Can uniform continuity of a differentiable function be formulated only in terms of limits or derivatives?

Question

Reading this, this and this Q&A's I've understood that a uniformly continuous differentiable function on $\mathbb R$ need not have a bounded derivative. There have been some attempts at giving some intuition for uniform continuity, but I still haven't found any precise formulation in terms of already familiar things like a limit or a derivative.

So, can uniform continuity of a differentiable function be formulated using the old familiar things like a limit or derivative or anything of the similarly "basic" type — instead of the usual $\varepsilon-\delta$ definition?

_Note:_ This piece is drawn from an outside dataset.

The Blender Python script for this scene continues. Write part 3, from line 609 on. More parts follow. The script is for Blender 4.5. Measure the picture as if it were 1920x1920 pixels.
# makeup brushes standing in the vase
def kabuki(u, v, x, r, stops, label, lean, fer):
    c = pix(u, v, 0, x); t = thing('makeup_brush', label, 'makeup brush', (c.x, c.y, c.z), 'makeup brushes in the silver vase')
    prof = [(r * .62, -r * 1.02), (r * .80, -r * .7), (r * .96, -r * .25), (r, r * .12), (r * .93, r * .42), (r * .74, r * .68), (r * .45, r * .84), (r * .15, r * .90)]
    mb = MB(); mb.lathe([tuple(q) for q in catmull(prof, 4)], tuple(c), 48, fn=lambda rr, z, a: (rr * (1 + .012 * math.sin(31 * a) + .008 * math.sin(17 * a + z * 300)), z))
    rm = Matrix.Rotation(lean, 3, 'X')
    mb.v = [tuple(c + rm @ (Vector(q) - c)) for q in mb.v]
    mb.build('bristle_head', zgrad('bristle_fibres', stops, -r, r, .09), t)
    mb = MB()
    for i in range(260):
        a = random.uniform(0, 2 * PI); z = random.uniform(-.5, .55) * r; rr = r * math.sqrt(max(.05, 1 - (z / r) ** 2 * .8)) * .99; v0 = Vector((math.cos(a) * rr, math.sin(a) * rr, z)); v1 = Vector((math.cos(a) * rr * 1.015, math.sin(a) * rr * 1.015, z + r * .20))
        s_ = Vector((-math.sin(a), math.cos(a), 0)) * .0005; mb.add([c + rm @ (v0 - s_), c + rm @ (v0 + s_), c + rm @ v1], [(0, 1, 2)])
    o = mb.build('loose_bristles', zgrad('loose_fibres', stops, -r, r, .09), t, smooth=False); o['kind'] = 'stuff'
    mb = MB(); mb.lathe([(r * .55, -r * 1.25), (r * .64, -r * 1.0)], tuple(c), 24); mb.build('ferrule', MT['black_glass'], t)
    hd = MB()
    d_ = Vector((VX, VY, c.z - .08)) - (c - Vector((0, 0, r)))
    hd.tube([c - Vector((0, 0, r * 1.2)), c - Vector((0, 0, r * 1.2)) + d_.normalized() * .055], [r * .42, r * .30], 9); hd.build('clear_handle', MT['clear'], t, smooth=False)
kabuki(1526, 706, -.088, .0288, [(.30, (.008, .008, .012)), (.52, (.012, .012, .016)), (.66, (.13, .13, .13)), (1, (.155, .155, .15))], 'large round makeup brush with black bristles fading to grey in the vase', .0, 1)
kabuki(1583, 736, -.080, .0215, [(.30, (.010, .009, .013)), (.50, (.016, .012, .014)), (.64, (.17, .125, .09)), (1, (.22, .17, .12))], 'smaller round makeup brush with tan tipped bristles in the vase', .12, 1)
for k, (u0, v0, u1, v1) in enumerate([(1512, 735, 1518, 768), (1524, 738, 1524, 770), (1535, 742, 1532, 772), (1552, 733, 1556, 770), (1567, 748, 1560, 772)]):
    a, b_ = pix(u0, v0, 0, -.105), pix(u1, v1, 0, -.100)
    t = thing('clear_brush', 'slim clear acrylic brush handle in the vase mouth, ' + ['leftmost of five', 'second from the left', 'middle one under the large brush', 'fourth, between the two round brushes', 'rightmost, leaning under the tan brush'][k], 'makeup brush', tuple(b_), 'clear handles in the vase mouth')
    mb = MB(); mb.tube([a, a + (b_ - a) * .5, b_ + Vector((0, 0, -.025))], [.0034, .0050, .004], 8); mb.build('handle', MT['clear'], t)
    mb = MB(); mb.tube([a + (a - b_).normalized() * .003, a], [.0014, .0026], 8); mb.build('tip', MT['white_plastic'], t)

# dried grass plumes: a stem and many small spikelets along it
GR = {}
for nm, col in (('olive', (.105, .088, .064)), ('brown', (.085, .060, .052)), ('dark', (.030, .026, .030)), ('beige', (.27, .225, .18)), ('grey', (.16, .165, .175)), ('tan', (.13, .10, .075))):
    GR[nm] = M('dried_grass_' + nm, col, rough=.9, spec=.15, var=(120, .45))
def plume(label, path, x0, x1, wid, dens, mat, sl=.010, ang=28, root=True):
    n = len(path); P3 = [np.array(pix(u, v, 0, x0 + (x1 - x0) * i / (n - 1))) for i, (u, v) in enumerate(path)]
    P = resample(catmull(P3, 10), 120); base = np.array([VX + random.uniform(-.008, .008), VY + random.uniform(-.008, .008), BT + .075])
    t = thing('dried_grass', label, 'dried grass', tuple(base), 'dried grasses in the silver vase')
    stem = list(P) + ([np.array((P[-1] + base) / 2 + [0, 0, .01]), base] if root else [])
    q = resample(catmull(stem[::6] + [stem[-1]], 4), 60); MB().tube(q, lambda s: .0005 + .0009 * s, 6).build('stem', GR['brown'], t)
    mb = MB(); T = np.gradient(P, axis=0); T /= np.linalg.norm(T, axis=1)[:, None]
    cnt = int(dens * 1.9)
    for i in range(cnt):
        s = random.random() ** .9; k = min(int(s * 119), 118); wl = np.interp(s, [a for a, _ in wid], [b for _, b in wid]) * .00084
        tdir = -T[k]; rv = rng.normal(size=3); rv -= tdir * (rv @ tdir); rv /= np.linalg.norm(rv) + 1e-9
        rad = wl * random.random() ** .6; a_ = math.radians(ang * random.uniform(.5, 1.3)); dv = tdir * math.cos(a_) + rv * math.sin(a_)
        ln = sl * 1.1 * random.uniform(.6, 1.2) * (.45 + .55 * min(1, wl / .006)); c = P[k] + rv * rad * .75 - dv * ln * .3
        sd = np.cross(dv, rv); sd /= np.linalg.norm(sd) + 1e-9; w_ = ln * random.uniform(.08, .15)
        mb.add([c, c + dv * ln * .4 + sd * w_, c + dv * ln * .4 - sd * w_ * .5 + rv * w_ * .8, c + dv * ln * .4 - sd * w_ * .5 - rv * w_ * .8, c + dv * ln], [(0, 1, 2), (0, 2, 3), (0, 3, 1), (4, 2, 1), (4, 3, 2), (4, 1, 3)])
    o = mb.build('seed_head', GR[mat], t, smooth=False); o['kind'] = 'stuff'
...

E.g. for continuity of a function $f:\mathbb R\to\mathbb R$ we can use the $\varepsilon-\delta$ definition

$$\forall x\in\mathbb R\;\forall\varepsilon>0\,\exists\delta(\varepsilon)>0:\forall x'\in\mathbb R:(|x'-x|<\delta\implies |f(x')-f(x)|<\varepsilon),$$

which can be rewritten in terms of a limit:

$$\forall x\in\mathbb R\;\lim_{x'\to x}f(x')=f(x).$$

Can similar thing be done for uniform continuity?

Answer 1

Uniform continuity of a function $f\colon\mathbb R\to\mathbb R$ is defined as follows:

$$\forall\varepsilon>0\,\exists\delta>0:\forall x,x'\in\mathbb R:\left(|x-x'|<\delta\implies|f(x)-f(x')|<\varepsilon\right).\tag1$$

Denoting $x-x'=2a$, we can equivalently say:

$$\forall\varepsilon>0\,\exists\delta>0:\forall x\in\mathbb R\,\forall a\in(-\delta,\delta):|f(x)-f(x+2a)|<\varepsilon.\tag2$$ This is the same as $$\forall\varepsilon>0\,\exists\delta>0:\forall a\in(-\delta,\delta):\sup_{x\in\mathbb R}|f(x)-f(x+2a)|<\varepsilon,\tag3$$ or, collapsing further, $$\underset{a\to0\vphantom{\mathbb R}}{\lim\vphantom{p}}\sup_{x\in\mathbb R}|f(x)-f(x+a)|=0.\tag4$$

Now $(4)$ is the final answer to the OP.